▶ [Supplied records]:

----

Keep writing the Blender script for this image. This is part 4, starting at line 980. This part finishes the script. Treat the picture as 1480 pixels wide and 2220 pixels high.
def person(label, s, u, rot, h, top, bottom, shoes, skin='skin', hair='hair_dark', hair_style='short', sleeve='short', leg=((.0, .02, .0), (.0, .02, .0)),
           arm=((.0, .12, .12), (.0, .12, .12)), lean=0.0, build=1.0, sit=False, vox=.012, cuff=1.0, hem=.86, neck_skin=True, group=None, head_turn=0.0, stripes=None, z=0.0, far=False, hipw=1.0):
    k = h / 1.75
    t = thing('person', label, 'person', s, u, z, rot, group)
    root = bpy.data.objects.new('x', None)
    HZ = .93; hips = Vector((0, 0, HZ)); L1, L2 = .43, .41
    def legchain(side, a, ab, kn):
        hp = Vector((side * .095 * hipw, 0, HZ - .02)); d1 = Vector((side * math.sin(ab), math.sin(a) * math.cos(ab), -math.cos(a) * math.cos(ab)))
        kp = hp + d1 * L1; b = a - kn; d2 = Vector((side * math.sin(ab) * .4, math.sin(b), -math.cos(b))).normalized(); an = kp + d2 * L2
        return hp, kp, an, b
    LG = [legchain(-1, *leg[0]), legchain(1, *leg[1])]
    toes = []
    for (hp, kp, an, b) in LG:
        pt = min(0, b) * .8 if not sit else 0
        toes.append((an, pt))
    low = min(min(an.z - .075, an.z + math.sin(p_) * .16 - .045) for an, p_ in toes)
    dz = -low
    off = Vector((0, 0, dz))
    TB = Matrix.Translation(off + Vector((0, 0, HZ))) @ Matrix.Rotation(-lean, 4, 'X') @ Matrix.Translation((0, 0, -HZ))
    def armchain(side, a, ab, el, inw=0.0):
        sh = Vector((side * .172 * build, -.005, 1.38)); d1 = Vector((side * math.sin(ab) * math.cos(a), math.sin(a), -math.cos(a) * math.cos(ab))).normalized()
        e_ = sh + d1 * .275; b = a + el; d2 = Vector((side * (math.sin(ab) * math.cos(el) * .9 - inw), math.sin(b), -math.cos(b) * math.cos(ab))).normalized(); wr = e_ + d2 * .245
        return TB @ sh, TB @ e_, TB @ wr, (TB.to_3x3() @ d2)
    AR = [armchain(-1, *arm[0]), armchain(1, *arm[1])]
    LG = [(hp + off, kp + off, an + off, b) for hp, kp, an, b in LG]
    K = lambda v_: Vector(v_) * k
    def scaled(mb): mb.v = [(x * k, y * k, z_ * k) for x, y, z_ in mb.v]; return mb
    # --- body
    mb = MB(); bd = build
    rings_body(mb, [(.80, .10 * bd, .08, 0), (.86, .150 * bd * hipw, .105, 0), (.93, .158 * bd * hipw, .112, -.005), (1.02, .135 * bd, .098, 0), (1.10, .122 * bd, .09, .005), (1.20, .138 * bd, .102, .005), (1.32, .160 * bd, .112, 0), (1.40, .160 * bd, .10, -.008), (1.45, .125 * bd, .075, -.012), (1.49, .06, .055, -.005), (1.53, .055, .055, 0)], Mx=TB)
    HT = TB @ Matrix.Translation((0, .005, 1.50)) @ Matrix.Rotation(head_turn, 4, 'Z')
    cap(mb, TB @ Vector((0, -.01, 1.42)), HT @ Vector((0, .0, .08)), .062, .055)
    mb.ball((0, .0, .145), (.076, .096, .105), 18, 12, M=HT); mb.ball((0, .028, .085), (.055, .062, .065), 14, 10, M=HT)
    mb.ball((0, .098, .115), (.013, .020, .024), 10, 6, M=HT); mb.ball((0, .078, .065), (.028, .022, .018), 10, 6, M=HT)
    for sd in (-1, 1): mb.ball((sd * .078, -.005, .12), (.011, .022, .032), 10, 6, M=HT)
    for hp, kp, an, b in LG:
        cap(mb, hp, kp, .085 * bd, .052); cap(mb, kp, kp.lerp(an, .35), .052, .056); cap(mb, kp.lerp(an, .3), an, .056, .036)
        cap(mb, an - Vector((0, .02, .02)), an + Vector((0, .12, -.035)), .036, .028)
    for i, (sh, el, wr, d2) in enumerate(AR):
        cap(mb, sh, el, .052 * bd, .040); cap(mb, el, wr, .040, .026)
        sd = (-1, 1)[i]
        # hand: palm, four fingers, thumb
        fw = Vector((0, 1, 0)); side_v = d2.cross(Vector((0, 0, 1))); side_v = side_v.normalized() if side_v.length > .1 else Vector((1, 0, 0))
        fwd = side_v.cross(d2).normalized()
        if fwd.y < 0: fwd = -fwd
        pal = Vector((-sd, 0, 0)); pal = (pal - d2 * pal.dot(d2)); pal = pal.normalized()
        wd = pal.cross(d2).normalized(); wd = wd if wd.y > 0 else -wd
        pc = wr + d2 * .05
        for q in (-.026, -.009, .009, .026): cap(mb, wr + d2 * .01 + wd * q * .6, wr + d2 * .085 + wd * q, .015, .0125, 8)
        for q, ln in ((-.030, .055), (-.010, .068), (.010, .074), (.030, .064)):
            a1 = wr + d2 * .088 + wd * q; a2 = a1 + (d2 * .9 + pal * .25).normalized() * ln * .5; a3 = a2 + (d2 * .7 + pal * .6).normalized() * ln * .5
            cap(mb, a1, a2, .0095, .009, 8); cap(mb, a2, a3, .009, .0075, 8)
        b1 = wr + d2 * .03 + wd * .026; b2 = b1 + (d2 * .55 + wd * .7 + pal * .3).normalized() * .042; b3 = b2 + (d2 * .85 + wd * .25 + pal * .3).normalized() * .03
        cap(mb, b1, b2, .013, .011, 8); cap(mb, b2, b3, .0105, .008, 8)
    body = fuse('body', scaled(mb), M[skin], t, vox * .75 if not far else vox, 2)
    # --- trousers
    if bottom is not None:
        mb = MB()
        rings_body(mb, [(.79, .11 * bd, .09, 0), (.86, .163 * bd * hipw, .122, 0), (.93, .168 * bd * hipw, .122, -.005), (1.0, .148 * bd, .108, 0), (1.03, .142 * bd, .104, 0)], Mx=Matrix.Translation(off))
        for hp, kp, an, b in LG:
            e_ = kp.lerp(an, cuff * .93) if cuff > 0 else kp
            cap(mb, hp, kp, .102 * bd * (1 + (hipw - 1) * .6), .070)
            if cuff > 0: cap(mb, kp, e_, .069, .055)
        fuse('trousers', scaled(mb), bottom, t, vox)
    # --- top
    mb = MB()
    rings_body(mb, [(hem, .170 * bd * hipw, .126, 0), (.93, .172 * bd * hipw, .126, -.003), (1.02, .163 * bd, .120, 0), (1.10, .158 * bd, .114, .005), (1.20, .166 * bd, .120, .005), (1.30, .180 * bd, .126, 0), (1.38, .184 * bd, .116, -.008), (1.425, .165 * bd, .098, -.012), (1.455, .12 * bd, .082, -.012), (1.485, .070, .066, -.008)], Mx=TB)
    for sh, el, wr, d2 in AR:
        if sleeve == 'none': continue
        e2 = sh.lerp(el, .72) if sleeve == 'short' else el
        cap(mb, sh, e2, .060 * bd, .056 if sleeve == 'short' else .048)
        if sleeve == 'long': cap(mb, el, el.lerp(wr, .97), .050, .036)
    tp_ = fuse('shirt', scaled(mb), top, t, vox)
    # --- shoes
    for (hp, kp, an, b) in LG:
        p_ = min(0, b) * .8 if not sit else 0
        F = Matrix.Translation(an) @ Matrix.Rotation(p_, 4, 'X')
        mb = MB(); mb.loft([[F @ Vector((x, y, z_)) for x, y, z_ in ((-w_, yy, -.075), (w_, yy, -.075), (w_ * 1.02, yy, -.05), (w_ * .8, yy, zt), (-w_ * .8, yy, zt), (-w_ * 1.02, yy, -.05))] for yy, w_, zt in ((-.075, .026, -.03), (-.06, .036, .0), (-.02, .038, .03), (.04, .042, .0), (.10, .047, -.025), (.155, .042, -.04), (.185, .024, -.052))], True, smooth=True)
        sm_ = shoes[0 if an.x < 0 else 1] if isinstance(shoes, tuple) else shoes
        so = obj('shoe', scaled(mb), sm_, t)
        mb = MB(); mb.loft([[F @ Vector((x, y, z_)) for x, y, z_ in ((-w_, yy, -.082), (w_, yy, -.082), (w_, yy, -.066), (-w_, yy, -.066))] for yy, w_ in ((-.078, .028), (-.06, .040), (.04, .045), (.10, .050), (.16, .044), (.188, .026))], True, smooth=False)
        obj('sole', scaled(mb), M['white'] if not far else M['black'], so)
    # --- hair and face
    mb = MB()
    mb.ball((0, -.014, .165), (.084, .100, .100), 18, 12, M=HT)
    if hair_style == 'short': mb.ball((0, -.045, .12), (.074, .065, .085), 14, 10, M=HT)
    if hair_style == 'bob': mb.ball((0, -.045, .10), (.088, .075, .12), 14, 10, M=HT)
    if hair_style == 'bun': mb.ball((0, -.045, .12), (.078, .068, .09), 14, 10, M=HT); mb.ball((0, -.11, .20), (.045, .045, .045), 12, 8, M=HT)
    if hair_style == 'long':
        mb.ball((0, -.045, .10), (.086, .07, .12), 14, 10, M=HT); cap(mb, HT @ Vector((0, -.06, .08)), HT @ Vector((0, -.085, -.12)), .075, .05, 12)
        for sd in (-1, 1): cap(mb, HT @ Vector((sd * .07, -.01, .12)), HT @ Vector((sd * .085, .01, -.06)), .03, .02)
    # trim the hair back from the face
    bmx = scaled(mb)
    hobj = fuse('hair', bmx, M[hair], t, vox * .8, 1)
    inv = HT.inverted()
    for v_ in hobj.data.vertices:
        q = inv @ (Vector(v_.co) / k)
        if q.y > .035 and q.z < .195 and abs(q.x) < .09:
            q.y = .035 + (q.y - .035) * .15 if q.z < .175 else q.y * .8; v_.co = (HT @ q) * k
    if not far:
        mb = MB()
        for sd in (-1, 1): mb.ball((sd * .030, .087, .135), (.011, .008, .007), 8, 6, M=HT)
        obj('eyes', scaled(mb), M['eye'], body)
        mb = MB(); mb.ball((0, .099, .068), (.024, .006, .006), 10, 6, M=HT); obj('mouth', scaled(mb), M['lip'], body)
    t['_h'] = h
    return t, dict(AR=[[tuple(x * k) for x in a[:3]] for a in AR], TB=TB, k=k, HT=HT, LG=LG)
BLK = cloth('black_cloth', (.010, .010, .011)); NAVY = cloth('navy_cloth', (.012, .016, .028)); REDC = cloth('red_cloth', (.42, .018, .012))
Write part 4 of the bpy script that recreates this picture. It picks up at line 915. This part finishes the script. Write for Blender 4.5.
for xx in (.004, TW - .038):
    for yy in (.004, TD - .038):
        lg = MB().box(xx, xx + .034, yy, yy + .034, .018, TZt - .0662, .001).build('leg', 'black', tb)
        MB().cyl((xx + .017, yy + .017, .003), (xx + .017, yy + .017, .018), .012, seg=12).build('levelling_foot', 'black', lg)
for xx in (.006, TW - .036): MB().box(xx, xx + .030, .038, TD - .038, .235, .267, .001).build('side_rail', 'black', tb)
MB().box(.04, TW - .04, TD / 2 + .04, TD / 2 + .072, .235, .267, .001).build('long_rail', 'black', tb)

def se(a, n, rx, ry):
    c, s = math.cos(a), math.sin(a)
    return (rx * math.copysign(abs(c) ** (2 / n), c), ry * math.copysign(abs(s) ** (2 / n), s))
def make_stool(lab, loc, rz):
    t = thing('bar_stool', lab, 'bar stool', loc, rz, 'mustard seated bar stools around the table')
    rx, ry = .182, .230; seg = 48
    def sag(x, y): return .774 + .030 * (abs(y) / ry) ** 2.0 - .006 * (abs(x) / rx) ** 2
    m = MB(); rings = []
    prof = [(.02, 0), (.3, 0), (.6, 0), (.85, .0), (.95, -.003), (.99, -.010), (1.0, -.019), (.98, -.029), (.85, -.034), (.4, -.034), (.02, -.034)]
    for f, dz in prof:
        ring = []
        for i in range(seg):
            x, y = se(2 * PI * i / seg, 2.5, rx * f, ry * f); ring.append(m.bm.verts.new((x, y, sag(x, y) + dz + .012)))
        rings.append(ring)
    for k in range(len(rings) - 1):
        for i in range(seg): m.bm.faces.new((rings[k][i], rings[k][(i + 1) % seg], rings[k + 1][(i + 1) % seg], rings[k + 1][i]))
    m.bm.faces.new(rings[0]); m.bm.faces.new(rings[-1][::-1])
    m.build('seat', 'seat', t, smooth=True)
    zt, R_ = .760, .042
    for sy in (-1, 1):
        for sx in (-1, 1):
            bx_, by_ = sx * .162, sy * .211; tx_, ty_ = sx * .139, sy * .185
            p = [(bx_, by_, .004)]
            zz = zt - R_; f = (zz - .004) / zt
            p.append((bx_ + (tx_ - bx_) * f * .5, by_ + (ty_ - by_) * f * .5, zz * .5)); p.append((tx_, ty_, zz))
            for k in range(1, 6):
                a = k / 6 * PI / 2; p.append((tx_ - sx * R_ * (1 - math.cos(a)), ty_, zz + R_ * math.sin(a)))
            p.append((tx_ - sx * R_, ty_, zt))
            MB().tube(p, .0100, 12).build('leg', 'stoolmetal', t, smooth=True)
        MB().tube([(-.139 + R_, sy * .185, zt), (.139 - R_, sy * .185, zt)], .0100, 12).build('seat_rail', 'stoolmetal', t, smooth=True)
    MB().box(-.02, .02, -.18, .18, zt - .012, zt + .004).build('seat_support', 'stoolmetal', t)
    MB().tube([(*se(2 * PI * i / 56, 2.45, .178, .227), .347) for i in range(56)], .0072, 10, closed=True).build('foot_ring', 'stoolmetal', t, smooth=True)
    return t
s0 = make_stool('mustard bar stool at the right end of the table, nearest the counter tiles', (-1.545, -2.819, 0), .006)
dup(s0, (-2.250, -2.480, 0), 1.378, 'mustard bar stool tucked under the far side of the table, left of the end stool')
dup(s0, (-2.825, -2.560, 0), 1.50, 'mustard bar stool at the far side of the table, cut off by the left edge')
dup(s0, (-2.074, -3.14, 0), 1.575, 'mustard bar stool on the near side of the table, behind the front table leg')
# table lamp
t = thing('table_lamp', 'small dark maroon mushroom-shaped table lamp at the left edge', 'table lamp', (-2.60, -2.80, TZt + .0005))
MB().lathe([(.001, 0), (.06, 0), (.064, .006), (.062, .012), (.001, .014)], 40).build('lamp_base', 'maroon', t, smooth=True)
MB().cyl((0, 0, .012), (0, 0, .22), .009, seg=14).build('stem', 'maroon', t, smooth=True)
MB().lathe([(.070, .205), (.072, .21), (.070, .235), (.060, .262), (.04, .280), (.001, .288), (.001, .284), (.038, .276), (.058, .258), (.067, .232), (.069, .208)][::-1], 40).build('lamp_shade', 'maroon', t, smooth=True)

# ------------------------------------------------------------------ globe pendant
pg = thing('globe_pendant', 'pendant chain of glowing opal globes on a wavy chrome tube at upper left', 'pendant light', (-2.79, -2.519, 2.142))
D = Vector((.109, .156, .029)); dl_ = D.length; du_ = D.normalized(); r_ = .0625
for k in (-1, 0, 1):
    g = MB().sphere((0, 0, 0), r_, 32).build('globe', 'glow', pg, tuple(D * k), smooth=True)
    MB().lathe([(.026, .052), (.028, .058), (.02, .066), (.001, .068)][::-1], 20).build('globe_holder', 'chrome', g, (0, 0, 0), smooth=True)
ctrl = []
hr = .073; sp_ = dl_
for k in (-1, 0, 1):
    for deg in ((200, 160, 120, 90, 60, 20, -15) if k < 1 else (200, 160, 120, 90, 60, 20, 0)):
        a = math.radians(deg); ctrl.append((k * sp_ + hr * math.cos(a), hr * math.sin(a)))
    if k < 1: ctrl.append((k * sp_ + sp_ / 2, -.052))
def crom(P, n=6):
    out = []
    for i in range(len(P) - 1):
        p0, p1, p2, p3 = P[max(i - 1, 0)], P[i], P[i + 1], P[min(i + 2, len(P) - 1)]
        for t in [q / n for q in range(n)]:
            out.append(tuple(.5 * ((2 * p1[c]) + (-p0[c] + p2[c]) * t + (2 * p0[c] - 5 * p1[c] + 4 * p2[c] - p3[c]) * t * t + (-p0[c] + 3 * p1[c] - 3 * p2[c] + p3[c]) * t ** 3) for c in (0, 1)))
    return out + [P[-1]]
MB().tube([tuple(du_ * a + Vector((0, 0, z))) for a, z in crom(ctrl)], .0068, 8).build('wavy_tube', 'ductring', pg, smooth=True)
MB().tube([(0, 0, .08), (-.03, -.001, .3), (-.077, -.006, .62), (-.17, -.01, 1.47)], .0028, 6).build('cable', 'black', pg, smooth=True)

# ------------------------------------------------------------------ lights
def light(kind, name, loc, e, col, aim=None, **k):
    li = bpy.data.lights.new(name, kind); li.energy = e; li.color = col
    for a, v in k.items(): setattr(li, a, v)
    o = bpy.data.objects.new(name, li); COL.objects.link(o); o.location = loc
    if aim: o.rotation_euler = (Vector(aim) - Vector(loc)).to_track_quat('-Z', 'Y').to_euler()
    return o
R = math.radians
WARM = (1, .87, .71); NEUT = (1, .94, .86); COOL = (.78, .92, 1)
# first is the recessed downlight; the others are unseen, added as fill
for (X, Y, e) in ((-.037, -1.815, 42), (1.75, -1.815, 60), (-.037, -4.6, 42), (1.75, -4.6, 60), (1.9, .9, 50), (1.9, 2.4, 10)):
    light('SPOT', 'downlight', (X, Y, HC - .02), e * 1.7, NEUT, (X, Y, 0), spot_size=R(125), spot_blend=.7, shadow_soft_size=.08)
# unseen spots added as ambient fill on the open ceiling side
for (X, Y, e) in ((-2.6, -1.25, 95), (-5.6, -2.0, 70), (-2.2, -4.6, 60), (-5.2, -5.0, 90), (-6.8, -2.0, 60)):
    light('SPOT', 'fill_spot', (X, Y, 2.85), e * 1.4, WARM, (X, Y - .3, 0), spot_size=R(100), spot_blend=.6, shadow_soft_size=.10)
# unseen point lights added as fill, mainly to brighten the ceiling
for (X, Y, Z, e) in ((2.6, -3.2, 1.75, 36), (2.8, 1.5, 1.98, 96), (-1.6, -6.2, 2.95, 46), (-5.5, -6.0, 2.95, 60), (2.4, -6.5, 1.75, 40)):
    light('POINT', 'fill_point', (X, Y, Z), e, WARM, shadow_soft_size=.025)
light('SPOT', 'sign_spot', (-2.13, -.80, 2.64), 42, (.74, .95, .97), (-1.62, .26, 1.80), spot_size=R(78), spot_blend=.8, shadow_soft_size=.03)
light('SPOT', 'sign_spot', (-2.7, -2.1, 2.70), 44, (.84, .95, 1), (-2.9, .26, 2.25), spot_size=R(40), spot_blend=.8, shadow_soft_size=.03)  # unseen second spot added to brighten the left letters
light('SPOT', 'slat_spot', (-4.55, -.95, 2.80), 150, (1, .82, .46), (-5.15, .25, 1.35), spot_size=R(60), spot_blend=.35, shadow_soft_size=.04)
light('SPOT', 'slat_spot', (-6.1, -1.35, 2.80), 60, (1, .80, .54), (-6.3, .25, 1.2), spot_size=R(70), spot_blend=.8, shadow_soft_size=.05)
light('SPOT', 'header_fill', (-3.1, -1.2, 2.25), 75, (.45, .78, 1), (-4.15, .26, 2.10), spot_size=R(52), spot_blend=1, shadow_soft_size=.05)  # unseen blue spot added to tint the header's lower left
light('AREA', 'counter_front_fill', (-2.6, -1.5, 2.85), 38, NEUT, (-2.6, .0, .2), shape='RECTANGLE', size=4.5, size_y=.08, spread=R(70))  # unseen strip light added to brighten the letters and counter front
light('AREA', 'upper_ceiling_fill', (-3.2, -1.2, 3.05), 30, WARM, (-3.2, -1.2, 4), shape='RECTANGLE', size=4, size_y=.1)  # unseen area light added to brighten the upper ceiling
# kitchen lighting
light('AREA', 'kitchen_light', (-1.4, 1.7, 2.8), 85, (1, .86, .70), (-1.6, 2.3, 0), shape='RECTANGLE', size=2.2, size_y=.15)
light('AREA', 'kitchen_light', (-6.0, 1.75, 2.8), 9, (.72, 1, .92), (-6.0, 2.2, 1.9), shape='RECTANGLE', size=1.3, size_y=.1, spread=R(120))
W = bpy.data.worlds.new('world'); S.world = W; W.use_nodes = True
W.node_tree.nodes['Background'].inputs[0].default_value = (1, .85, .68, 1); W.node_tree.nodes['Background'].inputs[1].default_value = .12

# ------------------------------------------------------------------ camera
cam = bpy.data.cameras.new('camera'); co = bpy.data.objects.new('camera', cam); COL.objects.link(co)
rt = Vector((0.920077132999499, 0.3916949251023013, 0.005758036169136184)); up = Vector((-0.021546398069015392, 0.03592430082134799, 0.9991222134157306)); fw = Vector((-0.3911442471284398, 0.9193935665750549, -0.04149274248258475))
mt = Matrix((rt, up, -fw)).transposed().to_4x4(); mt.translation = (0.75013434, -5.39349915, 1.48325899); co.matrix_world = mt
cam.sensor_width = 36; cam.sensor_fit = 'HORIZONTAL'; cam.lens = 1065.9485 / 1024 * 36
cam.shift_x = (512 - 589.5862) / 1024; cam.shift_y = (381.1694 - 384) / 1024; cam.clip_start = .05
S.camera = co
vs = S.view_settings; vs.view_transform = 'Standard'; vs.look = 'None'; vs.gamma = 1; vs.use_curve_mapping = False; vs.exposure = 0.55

----

▶ [Directions]: Report only the number of lines in the records that include the word "script".

▶ [Result for this exercise]: 2